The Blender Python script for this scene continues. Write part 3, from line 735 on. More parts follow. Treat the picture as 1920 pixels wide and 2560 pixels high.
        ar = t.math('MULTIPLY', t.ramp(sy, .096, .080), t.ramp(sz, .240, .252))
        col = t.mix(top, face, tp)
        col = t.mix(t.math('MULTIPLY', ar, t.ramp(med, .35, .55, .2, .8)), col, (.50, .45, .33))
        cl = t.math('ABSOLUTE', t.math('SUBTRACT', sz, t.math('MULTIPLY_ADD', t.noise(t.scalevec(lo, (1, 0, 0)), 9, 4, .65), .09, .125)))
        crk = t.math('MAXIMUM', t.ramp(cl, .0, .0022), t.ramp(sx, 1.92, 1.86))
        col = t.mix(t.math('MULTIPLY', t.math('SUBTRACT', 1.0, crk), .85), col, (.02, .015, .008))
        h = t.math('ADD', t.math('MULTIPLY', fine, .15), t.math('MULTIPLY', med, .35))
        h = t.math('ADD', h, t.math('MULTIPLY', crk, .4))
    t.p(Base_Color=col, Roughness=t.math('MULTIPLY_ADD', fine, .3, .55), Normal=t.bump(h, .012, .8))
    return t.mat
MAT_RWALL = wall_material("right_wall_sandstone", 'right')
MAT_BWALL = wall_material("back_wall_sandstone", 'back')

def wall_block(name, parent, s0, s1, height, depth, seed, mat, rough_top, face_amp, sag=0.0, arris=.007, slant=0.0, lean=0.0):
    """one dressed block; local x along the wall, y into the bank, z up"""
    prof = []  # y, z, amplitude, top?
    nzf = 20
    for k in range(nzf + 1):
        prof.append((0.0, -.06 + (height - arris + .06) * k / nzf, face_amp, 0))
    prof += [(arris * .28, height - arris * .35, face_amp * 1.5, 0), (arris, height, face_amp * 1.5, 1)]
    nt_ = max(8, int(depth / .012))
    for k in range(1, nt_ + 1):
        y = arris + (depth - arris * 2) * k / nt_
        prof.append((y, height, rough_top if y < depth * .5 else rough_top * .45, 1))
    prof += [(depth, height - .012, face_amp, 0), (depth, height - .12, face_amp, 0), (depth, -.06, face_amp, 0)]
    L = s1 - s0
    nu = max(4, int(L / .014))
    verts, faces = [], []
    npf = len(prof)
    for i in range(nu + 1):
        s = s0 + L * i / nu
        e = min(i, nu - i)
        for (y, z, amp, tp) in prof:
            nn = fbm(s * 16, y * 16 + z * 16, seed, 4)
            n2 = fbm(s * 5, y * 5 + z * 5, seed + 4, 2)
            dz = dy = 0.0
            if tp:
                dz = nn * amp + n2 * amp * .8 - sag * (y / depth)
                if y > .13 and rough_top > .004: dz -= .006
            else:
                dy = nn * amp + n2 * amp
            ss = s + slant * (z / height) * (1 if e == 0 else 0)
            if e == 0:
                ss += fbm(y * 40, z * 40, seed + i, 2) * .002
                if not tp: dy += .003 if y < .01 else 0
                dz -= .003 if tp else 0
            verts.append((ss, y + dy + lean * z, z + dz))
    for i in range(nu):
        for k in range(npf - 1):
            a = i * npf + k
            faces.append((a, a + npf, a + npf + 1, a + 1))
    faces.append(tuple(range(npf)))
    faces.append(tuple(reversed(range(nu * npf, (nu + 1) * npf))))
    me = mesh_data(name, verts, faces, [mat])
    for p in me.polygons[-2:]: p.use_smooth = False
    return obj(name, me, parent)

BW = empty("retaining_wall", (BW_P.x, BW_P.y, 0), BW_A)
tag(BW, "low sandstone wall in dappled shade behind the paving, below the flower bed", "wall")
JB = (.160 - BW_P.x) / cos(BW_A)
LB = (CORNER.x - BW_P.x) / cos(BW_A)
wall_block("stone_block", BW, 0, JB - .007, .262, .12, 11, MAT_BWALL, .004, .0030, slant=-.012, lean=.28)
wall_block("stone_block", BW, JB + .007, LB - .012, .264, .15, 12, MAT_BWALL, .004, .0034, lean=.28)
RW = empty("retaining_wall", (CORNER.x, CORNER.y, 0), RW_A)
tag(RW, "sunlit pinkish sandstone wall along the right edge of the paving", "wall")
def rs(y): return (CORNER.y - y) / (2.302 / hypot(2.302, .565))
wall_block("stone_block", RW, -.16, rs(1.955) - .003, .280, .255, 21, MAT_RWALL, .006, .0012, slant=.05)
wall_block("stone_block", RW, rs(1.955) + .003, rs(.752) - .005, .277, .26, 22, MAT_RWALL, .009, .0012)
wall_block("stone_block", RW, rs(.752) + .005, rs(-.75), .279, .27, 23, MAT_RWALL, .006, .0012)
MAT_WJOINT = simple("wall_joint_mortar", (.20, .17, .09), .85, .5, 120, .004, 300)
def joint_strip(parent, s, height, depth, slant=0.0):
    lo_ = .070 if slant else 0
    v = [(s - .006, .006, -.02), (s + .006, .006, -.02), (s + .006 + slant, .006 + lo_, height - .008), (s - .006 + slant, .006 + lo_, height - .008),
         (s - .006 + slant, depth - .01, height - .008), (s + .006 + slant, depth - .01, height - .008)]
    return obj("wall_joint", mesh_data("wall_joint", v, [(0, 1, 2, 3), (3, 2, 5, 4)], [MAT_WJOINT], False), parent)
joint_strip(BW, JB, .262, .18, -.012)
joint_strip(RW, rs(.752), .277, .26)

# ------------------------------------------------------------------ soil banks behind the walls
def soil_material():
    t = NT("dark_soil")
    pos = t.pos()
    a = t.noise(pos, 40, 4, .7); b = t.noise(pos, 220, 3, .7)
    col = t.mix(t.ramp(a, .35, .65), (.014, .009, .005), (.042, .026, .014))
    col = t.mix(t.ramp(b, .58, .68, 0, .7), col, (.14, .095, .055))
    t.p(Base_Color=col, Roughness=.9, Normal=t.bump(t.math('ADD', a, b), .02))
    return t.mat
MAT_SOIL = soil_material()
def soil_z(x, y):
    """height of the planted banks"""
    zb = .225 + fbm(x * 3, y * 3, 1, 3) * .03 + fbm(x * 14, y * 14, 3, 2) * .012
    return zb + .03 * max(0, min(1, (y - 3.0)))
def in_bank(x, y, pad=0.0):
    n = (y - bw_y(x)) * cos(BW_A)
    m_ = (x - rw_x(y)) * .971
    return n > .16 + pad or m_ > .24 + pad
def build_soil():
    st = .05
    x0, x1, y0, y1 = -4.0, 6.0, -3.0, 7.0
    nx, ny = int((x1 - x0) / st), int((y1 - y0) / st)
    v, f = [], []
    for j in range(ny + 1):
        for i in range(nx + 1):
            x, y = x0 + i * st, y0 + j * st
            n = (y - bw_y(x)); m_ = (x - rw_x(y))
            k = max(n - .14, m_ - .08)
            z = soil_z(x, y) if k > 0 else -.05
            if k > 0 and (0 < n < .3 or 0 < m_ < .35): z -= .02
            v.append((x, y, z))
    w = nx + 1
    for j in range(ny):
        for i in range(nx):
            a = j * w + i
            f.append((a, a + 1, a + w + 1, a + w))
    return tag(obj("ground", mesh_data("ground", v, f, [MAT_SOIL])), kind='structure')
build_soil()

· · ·

## What to produce
Using the listing above, reproduce each line without omission.

## Finished answer
The Blender Python script for this scene continues. Write part 3, from line 735 on. More parts follow. Treat the picture as 1920 pixels wide and 2560 pixels high.
        ar = t.math('MULTIPLY', t.ramp(sy, .096, .080), t.ramp(sz, .240, .252))
        col = t.mix(top, face, tp)
        col = t.mix(t.math('MULTIPLY', ar, t.ramp(med, .35, .55, .2, .8)), col, (.50, .45, .33))
        cl = t.math('ABSOLUTE', t.math('SUBTRACT', sz, t.math('MULTIPLY_ADD', t.noise(t.scalevec(lo, (1, 0, 0)), 9, 4, .65), .09, .125)))
        crk = t.math('MAXIMUM', t.ramp(cl, .0, .0022), t.ramp(sx, 1.92, 1.86))
        col = t.mix(t.math('MULTIPLY', t.math('SUBTRACT', 1.0, crk), .85), col, (.02, .015, .008))
        h = t.math('ADD', t.math('MULTIPLY', fine, .15), t.math('MULTIPLY', med, .35))
        h = t.math('ADD', h, t.math('MULTIPLY', crk, .4))
    t.p(Base_Color=col, Roughness=t.math('MULTIPLY_ADD', fine, .3, .55), Normal=t.bump(h, .012, .8))
    return t.mat
MAT_RWALL = wall_material("right_wall_sandstone", 'right')
MAT_BWALL = wall_material("back_wall_sandstone", 'back')

def wall_block(name, parent, s0, s1, height, depth, seed, mat, rough_top, face_amp, sag=0.0, arris=.007, slant=0.0, lean=0.0):
    """one dressed block; local x along the wall, y into the bank, z up"""
    prof = []  # y, z, amplitude, top?
    nzf = 20
    for k in range(nzf + 1):
        prof.append((0.0, -.06 + (height - arris + .06) * k / nzf, face_amp, 0))
    prof += [(arris * .28, height - arris * .35, face_amp * 1.5, 0), (arris, height, face_amp * 1.5, 1)]
    nt_ = max(8, int(depth / .012))
    for k in range(1, nt_ + 1):
        y = arris + (depth - arris * 2) * k / nt_
        prof.append((y, height, rough_top if y < depth * .5 else rough_top * .45, 1))
    prof += [(depth, height - .012, face_amp, 0), (depth, height - .12, face_amp, 0), (depth, -.06, face_amp, 0)]
    L = s1 - s0
    nu = max(4, int(L / .014))
    verts, faces = [], []
    npf = len(prof)
    for i in range(nu + 1):
        s = s0 + L * i / nu
        e = min(i, nu - i)
        for (y, z, amp, tp) in prof:
            nn = fbm(s * 16, y * 16 + z * 16, seed, 4)
            n2 = fbm(s * 5, y * 5 + z * 5, seed + 4, 2)
            dz = dy = 0.0
            if tp:
                dz = nn * amp + n2 * amp * .8 - sag * (y / depth)
                if y > .13 and rough_top > .004: dz -= .006
            else:
                dy = nn * amp + n2 * amp
            ss = s + slant * (z / height) * (1 if e == 0 else 0)
            if e == 0:
                ss += fbm(y * 40, z * 40, seed + i, 2) * .002
                if not tp: dy += .003 if y < .01 else 0
                dz -= .003 if tp else 0
            verts.append((ss, y + dy + lean * z, z + dz))
    for i in range(nu):
        for k in range(npf - 1):
            a = i * npf + k
            faces.append((a, a + npf, a + npf + 1, a + 1))
    faces.append(tuple(range(npf)))
    faces.append(tuple(reversed(range(nu * npf, (nu + 1) * npf))))
    me = mesh_data(name, verts, faces, [mat])
    for p in me.polygons[-2:]: p.use_smooth = False
    return obj(name, me, parent)

BW = empty("retaining_wall", (BW_P.x, BW_P.y, 0), BW_A)
tag(BW, "low sandstone wall in dappled shade behind the paving, below the flower bed", "wall")
JB = (.160 - BW_P.x) / cos(BW_A)
LB = (CORNER.x - BW_P.x) / cos(BW_A)
wall_block("stone_block", BW, 0, JB - .007, .262, .12, 11, MAT_BWALL, .004, .0030, slant=-.012, lean=.28)
wall_block("stone_block", BW, JB + .007, LB - .012, .264, .15, 12, MAT_BWALL, .004, .0034, lean=.28)
RW = empty("retaining_wall", (CORNER.x, CORNER.y, 0), RW_A)
tag(RW, "sunlit pinkish sandstone wall along the right edge of the paving", "wall")
def rs(y): return (CORNER.y - y) / (2.302 / hypot(2.302, .565))
wall_block("stone_block", RW, -.16, rs(1.955) - .003, .280, .255, 21, MAT_RWALL, .006, .0012, slant=.05)
wall_block("stone_block", RW, rs(1.955) + .003, rs(.752) - .005, .277, .26, 22, MAT_RWALL, .009, .0012)
wall_block("stone_block", RW, rs(.752) + .005, rs(-.75), .279, .27, 23, MAT_RWALL, .006, .0012)
MAT_WJOINT = simple("wall_joint_mortar", (.20, .17, .09), .85, .5, 120, .004, 300)
def joint_strip(parent, s, height, depth, slant=0.0):
    lo_ = .070 if slant else 0
    v = [(s - .006, .006, -.02), (s + .006, .006, -.02), (s + .006 + slant, .006 + lo_, height - .008), (s - .006 + slant, .006 + lo_, height - .008),
         (s - .006 + slant, depth - .01, height - .008), (s + .006 + slant, depth - .01, height - .008)]
    return obj("wall_joint", mesh_data("wall_joint", v, [(0, 1, 2, 3), (3, 2, 5, 4)], [MAT_WJOINT], False), parent)
joint_strip(BW, JB, .262, .18, -.012)
joint_strip(RW, rs(.752), .277, .26)

# ------------------------------------------------------------------ soil banks behind the walls
def soil_material():
    t = NT("dark_soil")
    pos = t.pos()
    a = t.noise(pos, 40, 4, .7); b = t.noise(pos, 220, 3, .7)
    col = t.mix(t.ramp(a, .35, .65), (.014, .009, .005), (.042, .026, .014))
    col = t.mix(t.ramp(b, .58, .68, 0, .7), col, (.14, .095, .055))
    t.p(Base_Color=col, Roughness=.9, Normal=t.bump(t.math('ADD', a, b), .02))
    return t.mat
MAT_SOIL = soil_material()
def soil_z(x, y):
    """height of the planted banks"""
    zb = .225 + fbm(x * 3, y * 3, 1, 3) * .03 + fbm(x * 14, y * 14, 3, 2) * .012
    return zb + .03 * max(0, min(1, (y - 3.0)))
def in_bank(x, y, pad=0.0):
    n = (y - bw_y(x)) * cos(BW_A)
    m_ = (x - rw_x(y)) * .971
    return n > .16 + pad or m_ > .24 + pad
def build_soil():
    st = .05
    x0, x1, y0, y1 = -4.0, 6.0, -3.0, 7.0
    nx, ny = int((x1 - x0) / st), int((y1 - y0) / st)
    v, f = [], []
    for j in range(ny + 1):
        for i in range(nx + 1):
            x, y = x0 + i * st, y0 + j * st
            n = (y - bw_y(x)); m_ = (x - rw_x(y))
            k = max(n - .14, m_ - .08)
            z = soil_z(x, y) if k > 0 else -.05
            if k > 0 and (0 < n < .3 or 0 < m_ < .35): z -= .02
            v.append((x, y, z))
    w = nx + 1
    for j in range(ny):
        for i in range(nx):
            a = j * w + i
            f.append((a, a + 1, a + w + 1, a + w))
    return tag(obj("ground", mesh_data("ground", v, f, [MAT_SOIL])), kind='structure')
build_soil()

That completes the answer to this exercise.